▶ Request:
Copy out each line below that has the word "this" in it.

▶ Material supplied:
◇ ◇ ◇ ◇ ◇ ◇ ◇

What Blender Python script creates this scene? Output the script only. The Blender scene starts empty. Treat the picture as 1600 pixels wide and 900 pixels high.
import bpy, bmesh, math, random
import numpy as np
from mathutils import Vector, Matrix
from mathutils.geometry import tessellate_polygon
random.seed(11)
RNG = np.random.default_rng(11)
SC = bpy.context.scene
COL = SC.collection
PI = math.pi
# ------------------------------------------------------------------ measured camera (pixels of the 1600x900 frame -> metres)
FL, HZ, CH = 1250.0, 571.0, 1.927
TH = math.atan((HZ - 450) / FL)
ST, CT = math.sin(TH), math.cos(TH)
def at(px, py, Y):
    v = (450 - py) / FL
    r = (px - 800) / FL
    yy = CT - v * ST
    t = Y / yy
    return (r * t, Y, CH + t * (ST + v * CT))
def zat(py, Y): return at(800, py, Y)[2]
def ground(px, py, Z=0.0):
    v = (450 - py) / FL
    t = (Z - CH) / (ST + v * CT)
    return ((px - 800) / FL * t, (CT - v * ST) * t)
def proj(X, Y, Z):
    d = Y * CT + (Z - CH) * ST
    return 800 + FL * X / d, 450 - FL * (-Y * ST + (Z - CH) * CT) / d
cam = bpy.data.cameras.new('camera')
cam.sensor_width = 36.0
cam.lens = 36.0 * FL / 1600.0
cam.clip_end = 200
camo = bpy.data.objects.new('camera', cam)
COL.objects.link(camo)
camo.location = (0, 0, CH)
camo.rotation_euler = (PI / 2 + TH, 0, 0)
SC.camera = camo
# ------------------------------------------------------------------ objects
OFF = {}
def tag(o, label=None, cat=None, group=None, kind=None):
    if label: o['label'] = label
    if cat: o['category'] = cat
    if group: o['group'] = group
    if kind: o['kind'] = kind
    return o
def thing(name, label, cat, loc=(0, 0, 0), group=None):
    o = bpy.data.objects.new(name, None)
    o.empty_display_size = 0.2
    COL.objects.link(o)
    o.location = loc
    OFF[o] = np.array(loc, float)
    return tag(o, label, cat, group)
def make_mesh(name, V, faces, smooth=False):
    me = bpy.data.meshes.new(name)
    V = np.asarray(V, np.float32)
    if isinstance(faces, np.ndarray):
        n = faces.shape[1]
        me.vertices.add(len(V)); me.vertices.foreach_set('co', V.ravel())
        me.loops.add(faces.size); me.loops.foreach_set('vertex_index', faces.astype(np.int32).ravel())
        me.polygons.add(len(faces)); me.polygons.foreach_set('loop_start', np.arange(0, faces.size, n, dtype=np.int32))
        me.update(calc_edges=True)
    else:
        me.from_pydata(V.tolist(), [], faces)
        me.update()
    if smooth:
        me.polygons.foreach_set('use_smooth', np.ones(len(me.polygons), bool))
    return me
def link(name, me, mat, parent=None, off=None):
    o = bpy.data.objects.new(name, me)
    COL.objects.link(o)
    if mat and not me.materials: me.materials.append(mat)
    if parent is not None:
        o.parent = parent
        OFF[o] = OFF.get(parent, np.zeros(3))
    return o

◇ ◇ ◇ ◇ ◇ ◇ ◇

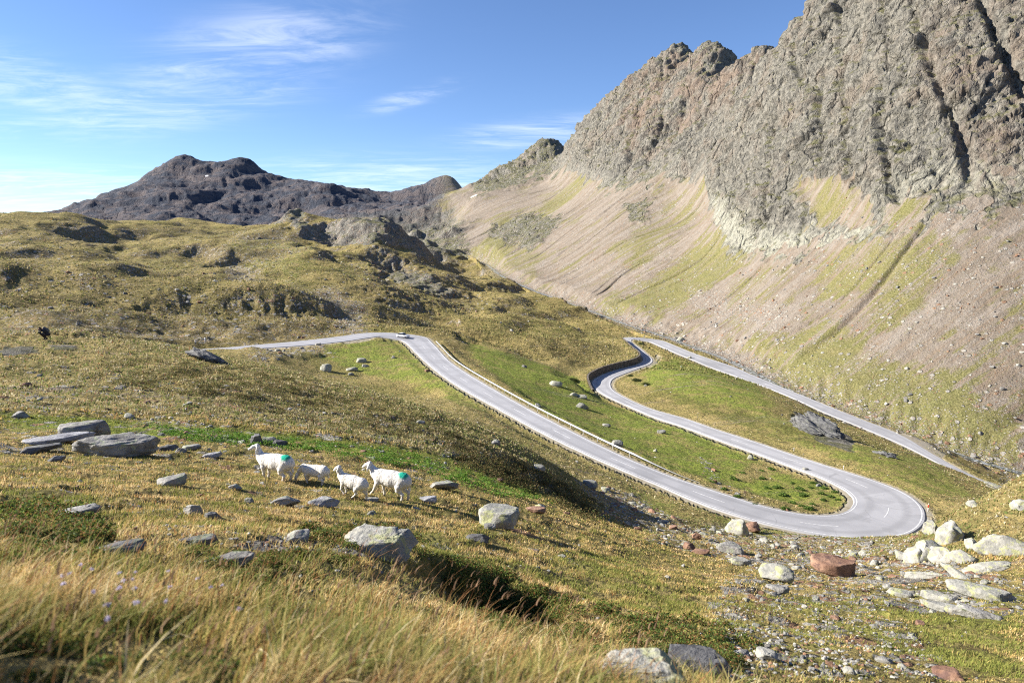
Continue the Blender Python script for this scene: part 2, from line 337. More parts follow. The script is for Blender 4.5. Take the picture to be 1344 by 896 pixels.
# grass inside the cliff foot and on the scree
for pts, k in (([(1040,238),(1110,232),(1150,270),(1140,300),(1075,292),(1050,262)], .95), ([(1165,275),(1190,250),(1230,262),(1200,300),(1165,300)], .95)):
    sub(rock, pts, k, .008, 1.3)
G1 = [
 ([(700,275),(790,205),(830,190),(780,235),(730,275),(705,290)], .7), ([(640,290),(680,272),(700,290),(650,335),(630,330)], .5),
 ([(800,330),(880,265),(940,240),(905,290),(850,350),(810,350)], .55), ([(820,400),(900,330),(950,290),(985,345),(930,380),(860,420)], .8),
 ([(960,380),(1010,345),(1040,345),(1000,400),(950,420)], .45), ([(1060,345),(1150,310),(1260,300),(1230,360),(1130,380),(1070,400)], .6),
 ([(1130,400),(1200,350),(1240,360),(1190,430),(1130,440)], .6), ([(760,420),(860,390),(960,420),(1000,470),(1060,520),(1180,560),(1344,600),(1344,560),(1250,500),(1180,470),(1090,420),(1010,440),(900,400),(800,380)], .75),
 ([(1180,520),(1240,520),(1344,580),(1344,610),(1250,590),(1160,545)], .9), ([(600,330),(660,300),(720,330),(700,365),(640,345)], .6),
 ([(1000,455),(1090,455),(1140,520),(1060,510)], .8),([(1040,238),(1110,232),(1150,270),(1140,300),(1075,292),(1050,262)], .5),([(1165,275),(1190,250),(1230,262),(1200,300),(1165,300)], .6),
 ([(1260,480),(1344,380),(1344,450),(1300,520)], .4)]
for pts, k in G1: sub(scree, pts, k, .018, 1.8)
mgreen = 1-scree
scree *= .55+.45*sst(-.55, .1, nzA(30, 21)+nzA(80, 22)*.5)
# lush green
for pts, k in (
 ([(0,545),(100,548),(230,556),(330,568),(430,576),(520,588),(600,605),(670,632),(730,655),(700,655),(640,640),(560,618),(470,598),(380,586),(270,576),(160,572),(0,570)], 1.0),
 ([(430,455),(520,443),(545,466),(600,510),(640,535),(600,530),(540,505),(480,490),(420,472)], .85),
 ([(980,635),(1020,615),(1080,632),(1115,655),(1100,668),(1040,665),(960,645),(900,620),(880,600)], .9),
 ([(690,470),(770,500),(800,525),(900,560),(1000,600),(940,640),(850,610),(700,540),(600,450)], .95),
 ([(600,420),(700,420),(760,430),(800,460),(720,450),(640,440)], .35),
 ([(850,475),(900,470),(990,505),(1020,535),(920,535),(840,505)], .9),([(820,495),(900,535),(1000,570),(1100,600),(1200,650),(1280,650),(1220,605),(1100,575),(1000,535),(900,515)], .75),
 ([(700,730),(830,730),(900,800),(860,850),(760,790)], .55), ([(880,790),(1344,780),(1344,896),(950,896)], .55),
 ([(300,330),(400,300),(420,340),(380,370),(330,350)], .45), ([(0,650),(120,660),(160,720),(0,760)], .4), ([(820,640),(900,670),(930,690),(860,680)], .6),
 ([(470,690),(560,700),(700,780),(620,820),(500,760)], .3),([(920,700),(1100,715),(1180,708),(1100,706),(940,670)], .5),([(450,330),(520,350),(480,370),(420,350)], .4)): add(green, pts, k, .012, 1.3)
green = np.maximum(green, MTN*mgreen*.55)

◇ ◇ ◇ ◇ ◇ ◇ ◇

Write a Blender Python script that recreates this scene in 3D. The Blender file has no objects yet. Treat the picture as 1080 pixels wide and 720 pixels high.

◇ ◇ ◇ ◇ ◇ ◇ ◇

▶ Answer to the problem:
What Blender Python script creates this scene? Output the script only. The Blender scene starts empty. Treat the picture as 1600 pixels wide and 900 pixels high.
Continue the Blender Python script for this scene: part 2, from line 337. More parts follow. The script is for Blender 4.5. Take the picture to be 1344 by 896 pixels.
Write a Blender Python script that recreates this scene in 3D. The Blender file has no objects yet. Treat the picture as 1080 pixels wide and 720 pixels high.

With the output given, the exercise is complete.